Hayatında tek dili ana dili olan bir çocuk için dünya tertemiz, günahsız ve zengindir. O çocuk, farklılığın bir zehir gibi anlatıldığı düşünceyle ve insanların şeytani yüzüyle karşılaştığı anda, dünyası tepetaklak olur. Masumiyet bir anda yerini şaşkınlığa ve kırılmaya bırakır.
Birçok insan bu zehirlenmeyle, zihninde tertemiz duran insan figürünü kirletir. Çoğumuz bunu yaşadık. Ne olduğunu anlayamadan, anlam veremeden; okullarda, batı şehirlerinde bununla yüzleştik. Korkunun, utandırmanın ve aşağılamanın kaynağı Kürt olmaktı, Kürtçe konuşmaktı.
Oysa insandık, Müslümandık. Aynı Allah’a inanıyor, aynı kıbleye dönüyorduk. Ama yetmiyordu. “Nereye dönersen dön, kime inanırsan inan; sen Kürtsün” deniyordu. Çoğu zaman mezhep bile sorun oluyordu. Şafi olmak, Kürt olmakla, hatta neredeyse “terörist” olmakla eşdeğer görülüyordu.
Hep bir çaba vardı; ama bu, ilerlemekten çok kendini kanıtlama çabasıydı.

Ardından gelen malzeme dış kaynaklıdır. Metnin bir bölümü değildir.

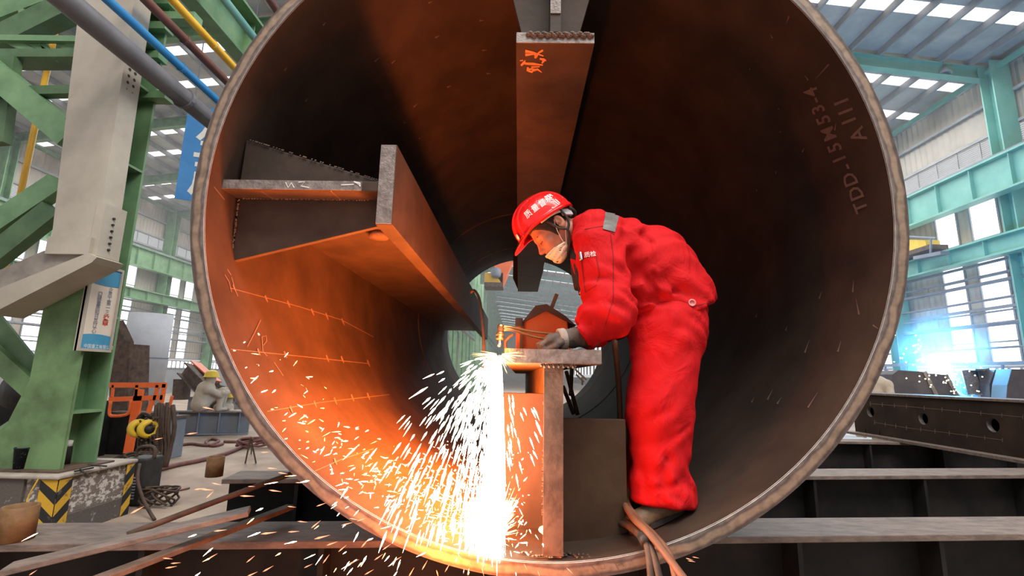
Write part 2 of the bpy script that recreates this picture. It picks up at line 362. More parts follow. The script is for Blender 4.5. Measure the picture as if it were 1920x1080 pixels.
def corr(mb, X, y0, y1, z0, z1, sgn, pitch=0.26, d=0.035):      # corrugated sheet standing in the plane X
    ys = [y0]; 
    while ys[-1] + pitch/2 < y1 - 1e-3: ys.append(ys[-1] + pitch/2)
    ys.append(y1); vs = []
    for i, y in enumerate(ys):
        x = X - sgn*(d if i % 2 else 0)
        vs += [(x, y, z0), (x, y, z1)]
    mb.add(vs, [(2*i, 2*i+2, 2*i+3, 2*i+1) for i in range(len(ys)-1)])
win_n = 0
for side, X, sgn in (('right', XR, 1), ('left', XL, -1)):
    wall = tag(MB().box((X if sgn > 0 else X-0.25, 3, FZ), (X+0.25 if sgn > 0 else X, 145, 0.12)).build('wall_'+side, M['tank']),
               'tall clad side wall of the workshop with strip windows', kind='structure')
    for k in range(-2, 25):
        Y0 = YB + BAY*k; Y1 = Y0 + BAY
        mb = MB(); corr(mb, X, Y0, Y1, 8.18, roofz(X)+0.1, sgn); mb.build('cladding_panel', M['cladding'], wall)
        mb = MB(); corr(mb, X, Y0, Y1, 6.35, 7.5, sgn)
        w = [(Y0+0.72, Y0+1.72), (Y0+2.22, Y0+3.12)]
        for a, b in ((Y0, w[0][0]), (w[0][1], w[1][0]), (w[1][1], Y1)): corr(mb, X, a, b, 0.75, 6.35, sgn)
        mb.build('cladding_panel', M['cladding'] if k > -9 else None, wall)
        lv = MB()
        for i in range(9):
            z = 7.55 + i*0.07; lv.add([(X-sgn*0.02,Y0,z+0.06),(X-sgn*0.02,Y1,z+0.06),(X-sgn*0.10,Y1,z),(X-sgn*0.10,Y0,z)], [(0,1,2,3)])
        lo = lv.build('louvre_blades', M['louvre'], wall); lo['kind'] = 'stuff'
        fr = MB()
        for i in range(7): y = Y0 + BAY*i/6; fr.box((X-sgn*0.13-0.015, y-0.02, 7.5), (X-sgn*0.13+0.015, y+0.02, 8.2))
        fr.build('louvre_frame', M['purlin'], wall, kind='stuff')
        if k <= 4:
            for a, b in w:
                win_n += 1
                wf = MB()
                for z in (0.75, 1.42, 2.5, 3.6, 4.9, 6.3): wf.box((X-0.05, a, z-0.025), (X+0.05, b, z+0.025))
                for y in (a, b): wf.box((X-0.05, y-0.03, 0.75), (X+0.05, y+0.03, 6.35))
                wo = tag(wf.build('window_%d' % win_n, M['purlin']), 'tall strip window in the %s side wall' % side, kind='structure')
                for z0, z1 in ((0.75,1.42),(1.42,2.5),(2.5,3.6),(3.6,4.9),(4.9,6.35)):
                    MB().add([(X,a,z0),(X,b,z0),(X,b,z1),(X,a,z1)], [(0,1,2,3)]).build('pane', M['winpane'], wo)
            win_n += 1
            wf = MB()
            for z in (0.12, 0.6, 0.75): wf.box((X-0.06, Y0, z-0.03), (X+0.06, Y1, z+0.03))
            for i in range(14): y = Y0+BAY*i/13; wf.box((X-0.05, y-0.035, 0.12), (X+0.05, y+0.035, 0.6))
            wo = tag(wf.build('window_%d' % win_n, M['purlin']), 'low band of small panes along the foot of the %s wall' % side, kind='structure')
            pm = MB()
            for i in range(13):
                if sgn > 0 and k in (-1, 0): MB().add([(X,Y0+BAY*i/13,0.15),(X,Y0+BAY*(i+1)/13,0.15),(X,Y0+BAY*(i+1)/13,0.57),(X,Y0+BAY*i/13,0.57)], [(0,1,2,3)]).build('pane', M['winpane'], wo); continue
                pm.add([(X,Y0+BAY*i/13,0.15),(X,Y0+BAY*(i+1)/13,0.15),(X,Y0+BAY*(i+1)/13,0.57),(X,Y0+BAY*i/13,0.57)], [(0,1,2,3)])
            if pm.v: pm.build('small_panes', M['winpane'], wo, kind='stuff')
        else:
            pm = MB()
            for a, b in w: pm.add([(X,a,0.75),(X,b,0.75),(X,b,6.35),(X,a,6.35)], [(0,1,2,3)])
            pm.build('far_panes', M['winpane'], wall, kind='stuff')
    for z in (9.26, 8.2, 7.48, 6.36, 2.5): MB().box((X-sgn*0.16-0.03, 4, z-0.04), (X-sgn*0.16+0.03, 144, z+0.06)).build('girt', M['purlin'], wall)
    # pipes along the wall
    for z, r in ((3.95,0.05),(3.55,0.035),(3.3,0.06),(2.75,0.04),(2.35,0.03),(1.95,0.07),(1.2,0.035)):
        MB().tube([(X-sgn*0.45,6,z),(X-sgn*0.45,60,z)], r, 6, 1).build('wall_pipe', M['fuzzgrey'], wall)
    # columns
    for k in range(-1, 12):
        Y = YB - 0.35 + BAY*k; c = MB(); xa, xb = sorted((X-sgn*0.15, X-sgn*0.75))
        c.box((xa, Y-0.16, FZ), (xb, Y-0.12, 10.3)).box((xa, Y+0.24, FZ), (xb, Y+0.28, 10.3)).box(((xa+xb)/2-0.02, Y-0.13, FZ), ((xa+xb)/2+0.02, Y+0.25, 10.3))
        tag(c.build('wall_column', M['teal' if side == 'right' else 'green']), 'green steel column standing against the %s wall' % side, kind='structure', group='columns along the %s wall' % side)
    # crane runway girder and the lower rail beam
    gm = M['teal'] if side == 'right' else M['green']
    for nm, z0, z1, xo in (('crane_girder', 5.86, 6.95, 0.95), ('rail_beam', 4.00, 4.56, 0.85)):
        x = X - sgn*xo
        r = tag(MB().box((x-0.03, 4, z0), (x+0.03, 143, z1)).build(nm, gm), 'green steel %s running along the %s wall' % (nm.replace('_',' '), side), kind='structure')
        for z in (z0, z1): MB().box((x-0.2, 4, z-0.03), (x+0.2, 143, z+0.03)).build('flange', gm, r)
        for i in range(24):
            y = 6+i*1.3; MB().box((x-0.16 if sgn>0 else x, y-0.012, z0), (x if sgn>0 else x+0.16, y+0.012, z1)).build('stiffener', gm, r)
        if nm == 'crane_girder': MB().box((x-0.04, 4, z1+0.03), (x+0.04, 143, z1+0.15)).build('rail', M['fuzzgrey'], r)
tag(MB().box((XL, 144, FZ), (XR, 144.3, 13)).build('wall_back', M['cladding']), 'far end wall of the workshop', kind='structure')

# roof
ceil = empty('ceiling', (0,0,0), 'metal sheet roof with purlins and rows of translucent skylight panes', None, None, 'structure')
strips = []
for k in range(-2, 25):
    for o in (1.3, 3.25): strips.append(YB + BAY*k + o)
strips = sorted(y for y in strips if 5 < y < 142); SW = 0.24
def slope_quad(mb, xa, xb, y0, y1, dz=0.0, t=0.05):
    za, zb = roofz(xa) if xa != XC else 10.45+0.122*(XR-XC), roofz(xb) if xb != XC else 10.45+0.122*(XR-XC)
    mb.add([(xa,y0,za+dz),(xb,y0,zb+dz),(xb,y1,zb+dz),(xa,y1,za+dz),(xa,y0,za+dz+t),(xb,y0,zb+dz+t),(xb,y1,zb+dz+t),(xa,y1,za+dz+t)],
           [(0,1,2,3),(7,6,5,4),(0,4,5,1),(1,5,6,2),(2,6,7,3),(3,7,4,0)])
ys = [4.0] + [v for y in strips for v in (y-SW, y+SW)] + [144.0]
for xa, xb in ((XC, XR+0.3), (XL-0.3, XC)):
    for i in range(0, len(ys), 2):
        mb = MB(); slope_quad(mb, xa, xb, ys[i], ys[i+1]); mb.build('roof_sheet', M['roofsheet'], ceil)
NP = 20
px_r = [XR - 0.97*i for i in range(NP)]; px_l = [XL + 0.97*i for i in range(NP)]
rest = MB()
for lst, sg in ((px_r, -1), (px_l, 1)):
    for i in range(NP):
        x = lst[i]; z = roofz(x)
        MB().box((x-0.035, 4, z-0.22), (x+0.035, 144, z-0.005)).build('purlin', M['purlin'], ceil)
        x2 = x + sg*0.97
        for y in strips:
            mb = MB(); vis = (sg < 0 and 10 < y < 19 and x > 8.5) or (sg > 0 and 15 < y < 30 and x < -15)
            a, b = sorted((x+sg*0.04, x2-sg*0.04))
            slope_quad(mb if vis else rest, a, b, y-SW, y+SW, 0.005, 0.02)
            if vis: mb.build('skylight_pane', M['skypane'], ceil)
rest.build('far_skylight_panes', M['skypane'], ceil, kind='stuff')
for k in range(-2, 25):
    Y = YB + BAY*k
    if Y < 4: continue
    for xa, xb in ((XC, XR), (XL, XC)):
        za, zb = (12.817 if xa == XC else roofz(xa)) - 0.22, (12.817 if xb == XC else roofz(xb)) - 0.22
        r = MB(); w = 0.42
        for dz, hw, hh in ((0, 0.13, 0.03), (-w, 0.13, 0.03)):
            r.bar((xa, Y, za+dz), (xb, Y, zb+dz), 2*hw, hh)
        r.bar((xa, Y, za-w/2), (xb, Y, zb-w/2), 0.03, w)
        r.build('rafter', M['teal'] if xa == XC else M['green'], ceil)
for sg, X in ((1, XR), (-1, XL)):
    MB().box((X-sg*0.5-0.06, 5, 10.02), (X-sg*0.5+0.06, 143, 10.16)).build('eaves_strut', M['teal'] if sg>0 else M['green'], ceil)
# small lamp hanging under the right rafter
lp = empty('bay_lamp', PY(1770, 128, 14.6), 'small round bay lamp hanging under the teal roof beam at right', 'lamp')
MB().lathe([(0.02,0.28),(0.03,0.0),(0.09,-0.02),(0.2,-0.22),(0.19,-0.22),(0.02,-0.1)], lp.location, n=16).build('shade', M['tank'], lp, True)

# row of columns down the middle beyond the near one
for k in range(0, 24):
    Y = 9.6 + BAY*k
    c = MB(); c.box((-4.4,Y,FZ),(-3.9,Y+0.04,12.3)).box((-4.4,Y+0.36,FZ),(-3.9,Y+0.4,12.3)).box((-4.17,Y,FZ),(-4.13,Y+0.4,12.3))
    tag(c.build('middle_column', M['green']), 'green steel column in the row down the middle of the hall', kind='structure', group='middle column row')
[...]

“Ben de sizin gibiyim; sizin gibi yaşıyorum, yiyor, içiyor, okuyorum” desen de olmazdı. “Bizim gibi olamazsın, bizimle yürüyemezsin” denirdi.
Kerpiç evlerde yaşanıyorduk. Açtık, susuzduk. Teknolojiden, eğitimden yoksunduk. “Kuyruklu” diye anılırdık. Cadde nedir bilmezdik, trafik ışıklarının ne olduğunu tanımazdık. Öcüydük. En başta da “teröristtik”.
Kürtçe konuşursan aşağılıktın; yabancı bir dil konuşursan modern, çağdaş sayılırdın.
“Yol Allah’ın, bu ayaklar Allah’ın verdiği güç, bu imkân Allah’ın ikramı” dediğinde, “Hayır” derlerdi. “Bu yol bizim, biz yaptık, bizim adamlarımız yaptı.” Devletle kendilerini özdeşleştirirlerdi.
Hep şunu söylerim: Devletin halka verdiği mesaj çok önemlidir; her şeyde olduğu gibi. Dostu da düşmanı da devlet belirler. Negatif ve pozitif iklimi belirleyen devlettir; yani iktidar, siyaset… Yasayı da kuralı da, kuralsızlığı da devlet inşa eder.
Geçmişte öcüleştirdiği ne varsa, bugün çıkıp “bunlar melek” dese, halk bir anda melek der. Ya da geçmişte meleğe şeytan demişse, bugün halk onu şeytan görür. Bunun sayısız örneğini görüyoruz. Özellikle talimat bekleyen örgütlenmelerde bu çok belirgindir. Sorumluluk almazlar, irade ortaya koymazlar; lideri, başkanın açıklamalarını beklerler. Oysa herkeste bir vicdan, bir irade ve bir akıl süzgeci vardır. Kimseyi beklemeden tavır alınmalı.
Devlet zamanla hazmetti, anladı. Ama hâlâ kendi bürokrasisi, ideolojik tabanları bunu tam anlamıyla hazmedebilmiş değil. Yol uzun. Kutuplaşma bir anda oluşmadı; körüklenerek, beslenerek neredeyse yüz yıla ulaştı. Telafisi de kısa sürede olmayacak. Belki de hiç bitmeyecek.
Sadece bu topraklarda değil, tüm dünyada varlığını sürdürüyor. Milletler üzerinden olduğu gibi çatışma, farklı biçimlerde kıyamete kadar sürecek gibi görünüyor.